* Written request: Check each line of the material below, and copy it if it holds the string "script".

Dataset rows

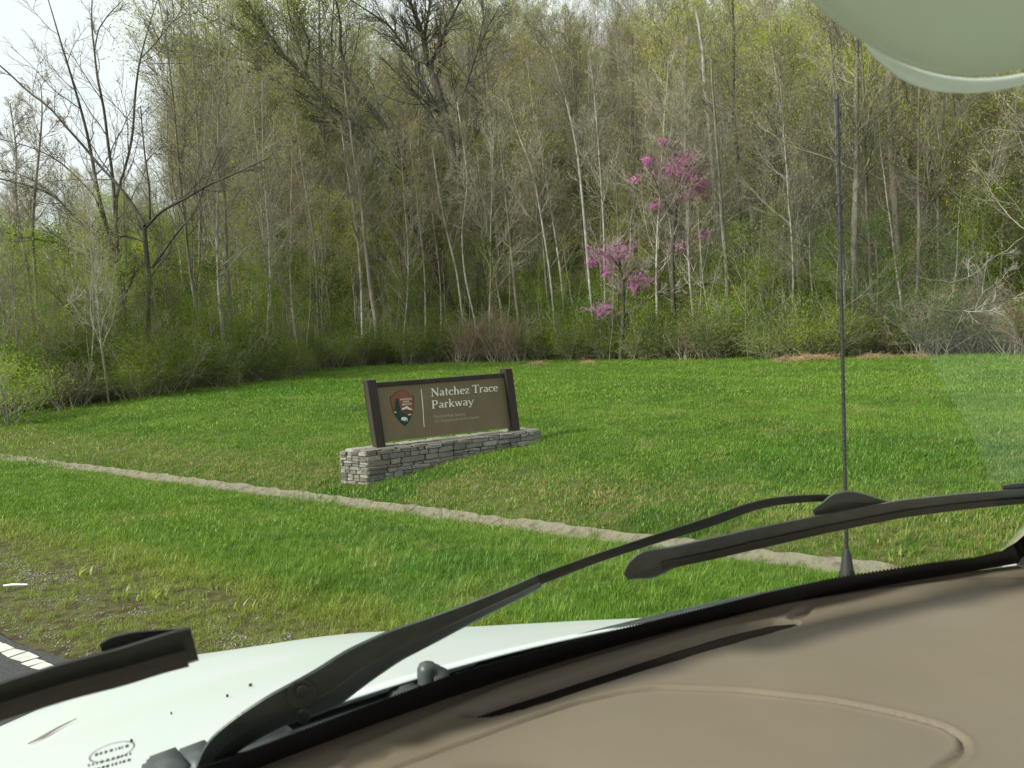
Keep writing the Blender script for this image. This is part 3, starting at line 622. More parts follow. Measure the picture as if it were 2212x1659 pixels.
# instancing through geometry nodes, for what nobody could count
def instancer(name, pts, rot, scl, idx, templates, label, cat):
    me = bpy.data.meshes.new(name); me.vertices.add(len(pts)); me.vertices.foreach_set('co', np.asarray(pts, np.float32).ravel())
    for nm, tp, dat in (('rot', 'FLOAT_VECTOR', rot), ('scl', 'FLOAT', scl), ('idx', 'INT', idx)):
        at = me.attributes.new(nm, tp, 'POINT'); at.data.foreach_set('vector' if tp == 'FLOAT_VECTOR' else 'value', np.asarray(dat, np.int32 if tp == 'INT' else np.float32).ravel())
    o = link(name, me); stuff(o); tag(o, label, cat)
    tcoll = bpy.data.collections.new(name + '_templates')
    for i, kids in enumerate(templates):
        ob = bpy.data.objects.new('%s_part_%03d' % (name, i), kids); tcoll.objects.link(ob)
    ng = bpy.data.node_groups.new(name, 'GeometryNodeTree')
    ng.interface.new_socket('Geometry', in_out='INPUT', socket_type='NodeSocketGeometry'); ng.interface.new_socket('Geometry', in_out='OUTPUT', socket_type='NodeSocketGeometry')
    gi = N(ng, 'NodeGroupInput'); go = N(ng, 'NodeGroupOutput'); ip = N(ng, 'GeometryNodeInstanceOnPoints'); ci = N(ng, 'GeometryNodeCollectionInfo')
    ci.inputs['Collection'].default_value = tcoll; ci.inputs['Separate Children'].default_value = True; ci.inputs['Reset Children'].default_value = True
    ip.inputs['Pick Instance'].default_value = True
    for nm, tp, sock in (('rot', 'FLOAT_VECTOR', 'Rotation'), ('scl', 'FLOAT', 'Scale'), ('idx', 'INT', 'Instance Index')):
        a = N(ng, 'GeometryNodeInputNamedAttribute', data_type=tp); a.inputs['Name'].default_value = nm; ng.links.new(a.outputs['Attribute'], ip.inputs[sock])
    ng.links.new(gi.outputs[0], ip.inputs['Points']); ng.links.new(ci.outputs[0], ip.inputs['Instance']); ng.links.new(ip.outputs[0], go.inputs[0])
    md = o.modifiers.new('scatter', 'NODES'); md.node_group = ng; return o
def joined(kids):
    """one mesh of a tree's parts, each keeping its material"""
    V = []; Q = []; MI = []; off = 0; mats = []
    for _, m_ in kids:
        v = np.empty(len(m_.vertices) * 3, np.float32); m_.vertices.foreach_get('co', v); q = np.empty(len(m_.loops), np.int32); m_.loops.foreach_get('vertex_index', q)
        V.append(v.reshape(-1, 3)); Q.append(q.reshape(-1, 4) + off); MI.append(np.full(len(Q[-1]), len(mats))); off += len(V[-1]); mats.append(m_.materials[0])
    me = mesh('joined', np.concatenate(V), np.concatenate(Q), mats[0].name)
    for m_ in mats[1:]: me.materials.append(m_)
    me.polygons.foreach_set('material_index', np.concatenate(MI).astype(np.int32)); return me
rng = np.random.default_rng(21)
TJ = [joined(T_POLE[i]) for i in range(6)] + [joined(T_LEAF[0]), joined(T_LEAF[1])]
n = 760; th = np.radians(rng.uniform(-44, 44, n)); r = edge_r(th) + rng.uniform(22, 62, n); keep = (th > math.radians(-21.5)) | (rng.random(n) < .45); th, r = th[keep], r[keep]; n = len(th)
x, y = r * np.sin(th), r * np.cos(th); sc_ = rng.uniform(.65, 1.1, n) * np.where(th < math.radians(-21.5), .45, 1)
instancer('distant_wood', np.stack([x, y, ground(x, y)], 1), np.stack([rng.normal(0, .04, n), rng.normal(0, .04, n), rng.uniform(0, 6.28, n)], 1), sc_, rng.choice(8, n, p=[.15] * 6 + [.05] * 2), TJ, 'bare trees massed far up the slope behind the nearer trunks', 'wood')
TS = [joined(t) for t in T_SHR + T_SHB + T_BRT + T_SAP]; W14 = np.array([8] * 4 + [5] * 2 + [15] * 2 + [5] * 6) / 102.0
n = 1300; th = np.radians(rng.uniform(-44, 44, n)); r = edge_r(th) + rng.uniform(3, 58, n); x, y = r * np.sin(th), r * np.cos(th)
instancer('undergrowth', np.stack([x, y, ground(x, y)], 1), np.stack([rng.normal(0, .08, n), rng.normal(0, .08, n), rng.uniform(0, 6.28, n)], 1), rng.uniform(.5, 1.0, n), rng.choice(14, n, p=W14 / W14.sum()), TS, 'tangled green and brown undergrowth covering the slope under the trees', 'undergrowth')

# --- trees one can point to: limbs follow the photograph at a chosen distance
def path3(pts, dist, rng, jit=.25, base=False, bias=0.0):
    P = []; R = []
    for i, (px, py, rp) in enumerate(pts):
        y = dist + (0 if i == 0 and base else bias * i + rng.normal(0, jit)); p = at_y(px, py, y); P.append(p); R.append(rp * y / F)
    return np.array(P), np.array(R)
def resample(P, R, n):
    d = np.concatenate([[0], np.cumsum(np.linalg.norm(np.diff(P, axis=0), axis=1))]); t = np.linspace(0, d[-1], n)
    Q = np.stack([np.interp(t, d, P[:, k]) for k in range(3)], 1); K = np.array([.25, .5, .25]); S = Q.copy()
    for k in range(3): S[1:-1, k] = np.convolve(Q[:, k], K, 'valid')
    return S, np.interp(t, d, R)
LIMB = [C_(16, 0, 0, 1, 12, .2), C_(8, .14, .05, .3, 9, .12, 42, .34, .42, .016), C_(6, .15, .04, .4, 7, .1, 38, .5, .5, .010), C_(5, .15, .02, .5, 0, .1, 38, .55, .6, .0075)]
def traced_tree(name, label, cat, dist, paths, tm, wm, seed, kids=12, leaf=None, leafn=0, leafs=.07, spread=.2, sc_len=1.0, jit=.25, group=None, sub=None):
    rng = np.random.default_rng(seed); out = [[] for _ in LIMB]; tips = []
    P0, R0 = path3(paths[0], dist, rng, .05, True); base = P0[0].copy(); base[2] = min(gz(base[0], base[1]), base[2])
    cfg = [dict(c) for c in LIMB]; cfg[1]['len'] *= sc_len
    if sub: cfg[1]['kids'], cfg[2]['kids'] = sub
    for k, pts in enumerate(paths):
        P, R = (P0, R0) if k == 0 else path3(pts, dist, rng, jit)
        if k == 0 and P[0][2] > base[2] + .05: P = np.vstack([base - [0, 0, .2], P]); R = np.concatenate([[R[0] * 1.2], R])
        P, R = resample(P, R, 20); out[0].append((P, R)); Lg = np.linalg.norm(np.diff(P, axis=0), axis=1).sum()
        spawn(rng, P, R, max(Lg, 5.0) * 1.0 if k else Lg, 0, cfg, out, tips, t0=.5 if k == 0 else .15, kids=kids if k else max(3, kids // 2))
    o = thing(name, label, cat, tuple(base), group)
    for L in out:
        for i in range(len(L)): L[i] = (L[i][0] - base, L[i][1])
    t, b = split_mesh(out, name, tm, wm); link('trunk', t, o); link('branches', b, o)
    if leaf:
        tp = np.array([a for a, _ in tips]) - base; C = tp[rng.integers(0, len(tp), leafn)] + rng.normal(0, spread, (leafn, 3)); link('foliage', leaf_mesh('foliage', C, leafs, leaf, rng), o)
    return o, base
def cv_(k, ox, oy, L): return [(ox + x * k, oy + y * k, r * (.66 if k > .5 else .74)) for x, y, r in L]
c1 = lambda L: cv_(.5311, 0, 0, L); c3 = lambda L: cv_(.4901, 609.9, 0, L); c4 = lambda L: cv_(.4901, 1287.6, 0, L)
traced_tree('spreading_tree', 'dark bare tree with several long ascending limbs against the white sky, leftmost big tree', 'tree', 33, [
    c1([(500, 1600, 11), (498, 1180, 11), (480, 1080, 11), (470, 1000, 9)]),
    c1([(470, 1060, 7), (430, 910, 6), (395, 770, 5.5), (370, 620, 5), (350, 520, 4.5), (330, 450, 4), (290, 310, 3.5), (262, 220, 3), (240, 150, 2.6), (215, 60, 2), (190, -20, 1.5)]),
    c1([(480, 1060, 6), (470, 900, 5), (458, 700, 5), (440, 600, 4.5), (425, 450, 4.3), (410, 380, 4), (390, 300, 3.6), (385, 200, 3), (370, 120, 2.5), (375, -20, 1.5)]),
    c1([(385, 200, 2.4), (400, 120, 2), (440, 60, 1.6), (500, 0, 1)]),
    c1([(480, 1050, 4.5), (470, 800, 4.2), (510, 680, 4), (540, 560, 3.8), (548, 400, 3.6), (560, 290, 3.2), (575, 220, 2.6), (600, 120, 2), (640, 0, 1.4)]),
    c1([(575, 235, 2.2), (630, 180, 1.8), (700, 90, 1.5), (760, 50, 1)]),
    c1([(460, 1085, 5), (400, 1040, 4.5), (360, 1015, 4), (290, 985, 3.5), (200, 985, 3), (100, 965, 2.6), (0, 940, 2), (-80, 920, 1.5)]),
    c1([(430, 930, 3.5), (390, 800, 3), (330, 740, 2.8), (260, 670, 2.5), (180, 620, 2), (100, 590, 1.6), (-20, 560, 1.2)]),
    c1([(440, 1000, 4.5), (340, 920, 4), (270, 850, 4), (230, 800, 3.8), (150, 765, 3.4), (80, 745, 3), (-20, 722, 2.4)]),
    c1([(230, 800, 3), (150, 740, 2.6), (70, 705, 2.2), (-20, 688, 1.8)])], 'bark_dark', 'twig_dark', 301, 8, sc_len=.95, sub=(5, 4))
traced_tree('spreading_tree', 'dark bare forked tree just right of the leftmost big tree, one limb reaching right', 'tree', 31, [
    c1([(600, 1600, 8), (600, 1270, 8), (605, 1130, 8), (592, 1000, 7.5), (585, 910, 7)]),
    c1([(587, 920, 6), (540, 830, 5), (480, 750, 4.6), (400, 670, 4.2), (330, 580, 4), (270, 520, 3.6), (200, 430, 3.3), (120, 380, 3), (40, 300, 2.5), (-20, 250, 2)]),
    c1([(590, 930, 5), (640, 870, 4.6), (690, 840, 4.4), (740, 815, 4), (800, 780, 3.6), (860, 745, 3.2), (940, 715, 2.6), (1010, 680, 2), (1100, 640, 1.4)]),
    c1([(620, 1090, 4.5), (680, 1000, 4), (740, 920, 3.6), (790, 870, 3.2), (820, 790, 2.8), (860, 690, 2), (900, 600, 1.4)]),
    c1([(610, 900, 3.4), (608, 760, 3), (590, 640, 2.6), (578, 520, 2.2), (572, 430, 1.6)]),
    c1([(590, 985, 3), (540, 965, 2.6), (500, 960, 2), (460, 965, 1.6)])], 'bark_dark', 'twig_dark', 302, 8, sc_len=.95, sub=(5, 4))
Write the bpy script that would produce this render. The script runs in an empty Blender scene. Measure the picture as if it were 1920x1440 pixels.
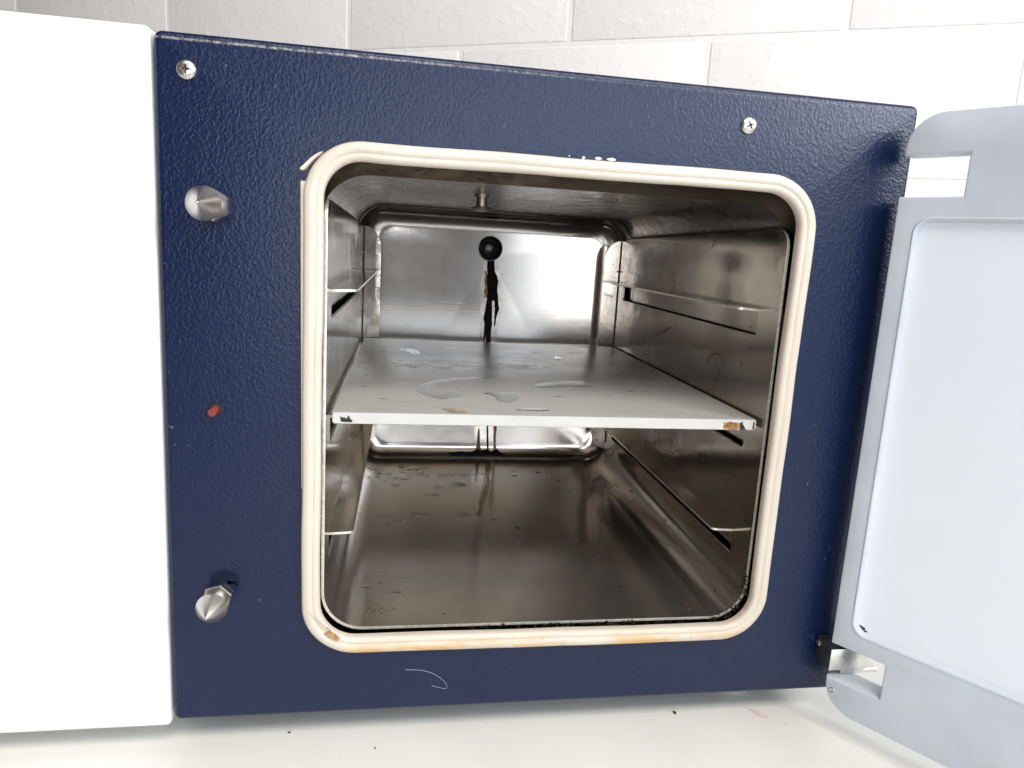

* Problem solution:
Keep writing the Blender script for this image. This is part 3, starting at line 622. More parts follow. Measure the picture as if it were 2212x1659 pixels.
Write the bpy script that would produce this render. The script runs in an empty Blender scene. Measure the picture as if it were 1920x1440 pixels.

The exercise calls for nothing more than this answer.